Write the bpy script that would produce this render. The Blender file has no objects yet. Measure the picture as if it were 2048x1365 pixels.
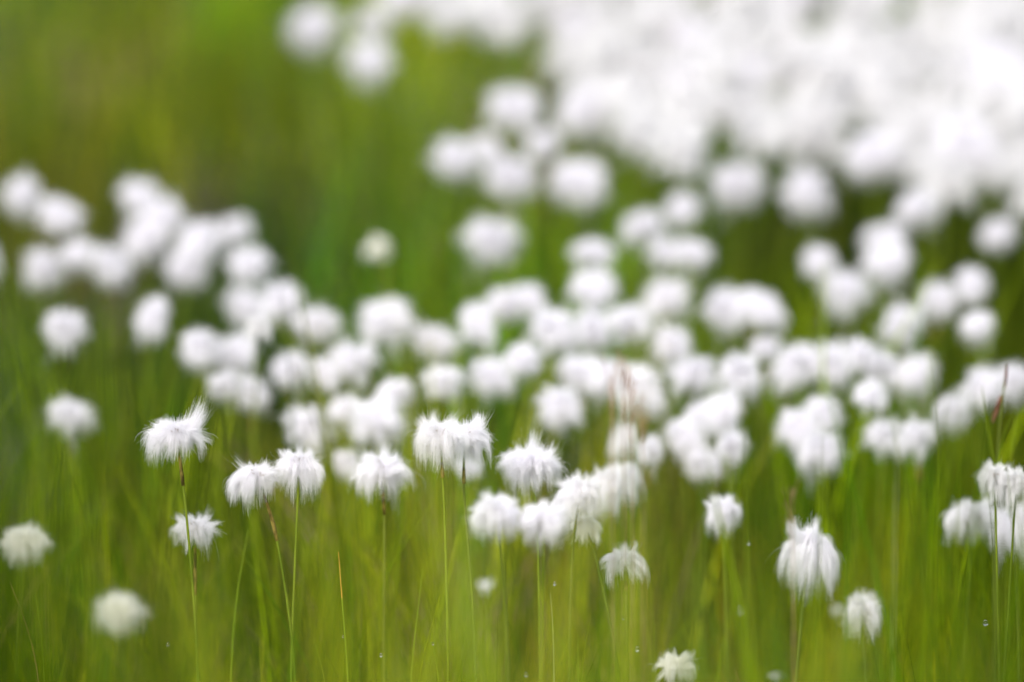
import bpy, math, random
import numpy as np
from mathutils import Vector, Matrix

# ------------------------------------------------------------------ camera, sky, sun, exposure
sc = bpy.context.scene
C = sc.collection
CAM_Z, PITCH, LENS, FOCUS = 0.81, math.radians(7.57), 200.0, 3.5
FPX = LENS / 36.0 * 2048.0
cam_data = bpy.data.cameras.new("camera"); cam = bpy.data.objects.new("camera", cam_data); C.objects.link(cam)
cam.location = (0, 0, CAM_Z); cam.rotation_euler = (math.radians(90) - PITCH, 0, 0)
cam_data.lens = LENS; cam_data.sensor_width = 36; cam_data.clip_start = 0.05; cam_data.clip_end = 2000
cam_data.dof.use_dof = True; cam_data.dof.focus_distance = FOCUS; cam_data.dof.aperture_fstop = 3.2
cam_data.dof.aperture_blades = 0
sc.camera = cam

SUN_EL, SUN_AZ = math.radians(42), math.radians(205)      # azimuth measured from +Y towards +X
w = bpy.data.worlds.new("World"); sc.world = w; w.use_nodes = True
nt = w.node_tree; nt.nodes.clear()
sky = nt.nodes.new("ShaderNodeTexSky"); sky.sky_type = 'NISHITA'; sky.sun_disc = False
sky.sun_elevation = SUN_EL; sky.sun_rotation = SUN_AZ; sky.air_density = 1.0; sky.dust_density = 4.0; sky.ozone_density = 1.0
hs = nt.nodes.new("ShaderNodeHueSaturation"); hs.inputs['Saturation'].default_value = 0.4
bg = nt.nodes.new("ShaderNodeBackground"); bg.inputs['Strength'].default_value = 0.15
wo = nt.nodes.new("ShaderNodeOutputWorld")
nt.links.new(sky.outputs[0], hs.inputs['Color']); nt.links.new(hs.outputs[0], bg.inputs[0]); nt.links.new(bg.outputs[0], wo.inputs[0])
sd = bpy.data.lights.new("sun", 'SUN'); sd.energy = 1.5; sd.angle = math.radians(25); sd.color = (1, 0.98, 0.965)
so = bpy.data.objects.new("sun", sd); C.objects.link(so)
sdir = Vector((math.sin(SUN_AZ) * math.cos(SUN_EL), math.cos(SUN_AZ) * math.cos(SUN_EL), math.sin(SUN_EL)))
so.rotation_euler = sdir.to_track_quat('Z', 'Y').to_euler(); so.location = sdir * 20
sc.view_settings.view_transform = 'Standard'; sc.view_settings.look = 'None'; sc.view_settings.gamma = 1
sc.view_settings.exposure = 0.98
sc.cycles.diffuse_bounces = 10; sc.cycles.max_bounces = 14; sc.cycles.transmission_bounces = 8
sc.cycles.use_denoising = True
try:
    sc.cycles.denoiser = 'OPENIMAGEDENOISE'; sc.cycles.denoising_prefilter = 'ACCURATE'
except Exception: pass

R = random.Random(11)
NR = np.random.default_rng(5)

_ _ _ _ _

§ **What to produce**:
Extract, word for word, each line from the top of the data down to and including the line with "from mathutils import Vector, Matrix"; skip the pictures.

§ **Output**:
Write the bpy script that would produce this render. The Blender file has no objects yet. Measure the picture as if it were 2048x1365 pixels.
import bpy, math, random
import numpy as np
from mathutils import Vector, Matrix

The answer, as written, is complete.